Request – Without the pictures, can you quote each line below exactly?

Given material –
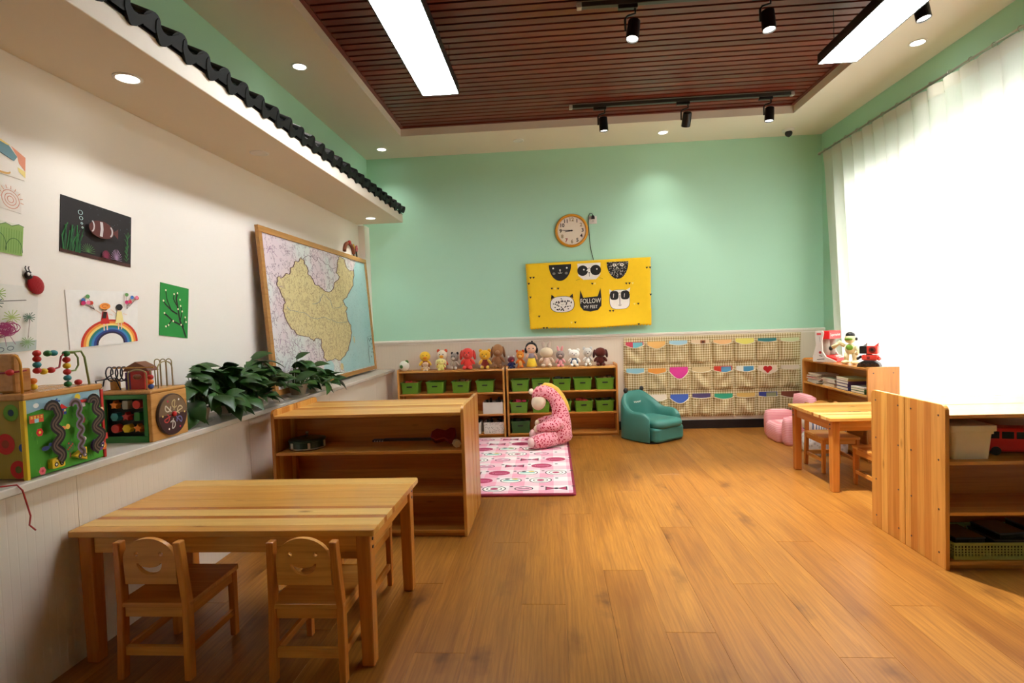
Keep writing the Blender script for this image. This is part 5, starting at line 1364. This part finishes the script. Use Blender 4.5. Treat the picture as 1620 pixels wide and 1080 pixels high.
wall_paper('fish_picture', 'dark picture of a striped fish among water plants', 'picture', (W(2.174, 1.853), W(2.559, 1.827), W(2.536, 1.579), W(2.151, 1.611)), (24, 16, 18), d_fish)
def d_rainbow(p):
    for k, c in enumerate([(206, 56, 36), (240, 150, 60), (246, 216, 120), (40, 130, 120), (60, 130, 190), (40, 60, 130), (40, 26, 60)]):
        rad = .43-.035*k; p.ell(.57, .02, rad, rad*1.06, c, 30, 0, pi)
    p.ell(.57, .02, .19, .20, (244, 240, 232), 24, 0, pi)
    for (x, c, hair_c) in ((.49, (206, 40, 36), (50, 24, 20)), (.70, (240, 224, 150), (24, 20, 22))):
        p.poly([(x-.035, .62), (x+.035, .62), (x+.065, .40), (x-.065, .40)], c); p.ell(x, .67, .035, .05, (240, 200, 170)); p.ell(x, .70, .05, .06, hair_c)
        for sx in (-.02, .025): p.line([(x+sx, .40), (x+sx, .28)], .018, (240, 206, 180))
        p.line([(x-.05, .58), (x-.13, .66)], .012, (240, 206, 180)); p.line([(x+.05, .58), (x+.11, .55)], .012, (240, 206, 180))
    p.ell(.49, .72, .075, .06, (236, 150, 60)); p.arc(.49, .72, .04, .03, 0, 5, .01, (200, 96, 40)); p.line([(.49, .62), (.47, .5)], .05, (50, 24, 20))
    for (bx, by, ox, oy) in ((.28, .84, .34, .66), (.88, .86, .80, .66)):
        r = random.Random(int(bx*100))
        for k in range(6):
            x, y = bx+r.uniform(-.11, .11), by+r.uniform(-.09, .08); p.line([(ox, oy), (x, y)], .005, (90, 60, 60)); p.ell(x, y, .028, .036, [(226, 60, 90), (220, 70, 40), (60, 110, 180), (240, 130, 160), (90, 150, 80), (200, 40, 110)][k], 12)
wall_paper('rainbow_picture', 'white paper picture of two girls with balloons on a rainbow', 'picture', (W(2.165, 1.450), W(2.572, 1.461), W(2.553, 1.213), W(2.172, 1.195)), (240, 238, 232), d_rainbow)
def d_tree(p):
    bk = (30, 24, 18)
    p.line([(.93, .02), (.80, .22), (.70, .32), (.62, .55), (.55, .75), (.58, .85)], .05, bk); p.line([(.78, .24), (.45, .30), (.22, .40), (.14, .42)], .035, bk); p.line([(.40, .31), (.28, .20), (.20, .18)], .025, bk)
    p.line([(.70, .32), (.76, .50), (.72, .62)], .03, bk); p.line([(.60, .45), (.40, .50), (.18, .60), (.10, .66)], .03, bk); p.line([(.56, .62), (.44, .74), (.46, .82)], .025, bk); p.line([(.38, .50), (.22, .70), (.18, .86)], .025, bk); p.line([(.82, .20), (.86, .40)], .02, bk)
    r = random.Random(6)
    for (x, y) in [(.58, .86), (.46, .83), (.70, .62), (.76, .52), (.17, .87), (.10, .66), (.14, .43), (.20, .18), (.87, .41), (.60, .55), (.44, .30), (.28, .21), (.66, .74), (.9, .32), (.72, .25)]: p.ell(x, y, .025, .02, (244, 232, 190), 10)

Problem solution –
Keep writing the Blender script for this image. This is part 5, starting at line 1364. This part finishes the script. Use Blender 4.5. Treat the picture as 1620 pixels wide and 1080 pixels high.
wall_paper('fish_picture', 'dark picture of a striped fish among water plants', 'picture', (W(2.174, 1.853), W(2.559, 1.827), W(2.536, 1.579), W(2.151, 1.611)), (24, 16, 18), d_fish)
def d_rainbow(p):
    for k, c in enumerate([(206, 56, 36), (240, 150, 60), (246, 216, 120), (40, 130, 120), (60, 130, 190), (40, 60, 130), (40, 26, 60)]):
        rad = .43-.035*k; p.ell(.57, .02, rad, rad*1.06, c, 30, 0, pi)
    p.ell(.57, .02, .19, .20, (244, 240, 232), 24, 0, pi)
    for (x, c, hair_c) in ((.49, (206, 40, 36), (50, 24, 20)), (.70, (240, 224, 150), (24, 20, 22))):
        p.poly([(x-.035, .62), (x+.035, .62), (x+.065, .40), (x-.065, .40)], c); p.ell(x, .67, .035, .05, (240, 200, 170)); p.ell(x, .70, .05, .06, hair_c)
        for sx in (-.02, .025): p.line([(x+sx, .40), (x+sx, .28)], .018, (240, 206, 180))
        p.line([(x-.05, .58), (x-.13, .66)], .012, (240, 206, 180)); p.line([(x+.05, .58), (x+.11, .55)], .012, (240, 206, 180))
    p.ell(.49, .72, .075, .06, (236, 150, 60)); p.arc(.49, .72, .04, .03, 0, 5, .01, (200, 96, 40)); p.line([(.49, .62), (.47, .5)], .05, (50, 24, 20))
    for (bx, by, ox, oy) in ((.28, .84, .34, .66), (.88, .86, .80, .66)):
        r = random.Random(int(bx*100))
        for k in range(6):
            x, y = bx+r.uniform(-.11, .11), by+r.uniform(-.09, .08); p.line([(ox, oy), (x, y)], .005, (90, 60, 60)); p.ell(x, y, .028, .036, [(226, 60, 90), (220, 70, 40), (60, 110, 180), (240, 130, 160), (90, 150, 80), (200, 40, 110)][k], 12)
wall_paper('rainbow_picture', 'white paper picture of two girls with balloons on a rainbow', 'picture', (W(2.165, 1.450), W(2.572, 1.461), W(2.553, 1.213), W(2.172, 1.195)), (240, 238, 232), d_rainbow)
def d_tree(p):
    bk = (30, 24, 18)
    p.line([(.93, .02), (.80, .22), (.70, .32), (.62, .55), (.55, .75), (.58, .85)], .05, bk); p.line([(.78, .24), (.45, .30), (.22, .40), (.14, .42)], .035, bk); p.line([(.40, .31), (.28, .20), (.20, .18)], .025, bk)
    p.line([(.70, .32), (.76, .50), (.72, .62)], .03, bk); p.line([(.60, .45), (.40, .50), (.18, .60), (.10, .66)], .03, bk); p.line([(.56, .62), (.44, .74), (.46, .82)], .025, bk); p.line([(.38, .50), (.22, .70), (.18, .86)], .025, bk); p.line([(.82, .20), (.86, .40)], .02, bk)
    r = random.Random(6)
    for (x, y) in [(.58, .86), (.46, .83), (.70, .62), (.76, .52), (.17, .87), (.10, .66), (.14, .43), (.20, .18), (.87, .41), (.60, .55), (.44, .30), (.28, .21), (.66, .74), (.9, .32), (.72, .25)]: p.ell(x, y, .025, .02, (244, 232, 190), 10)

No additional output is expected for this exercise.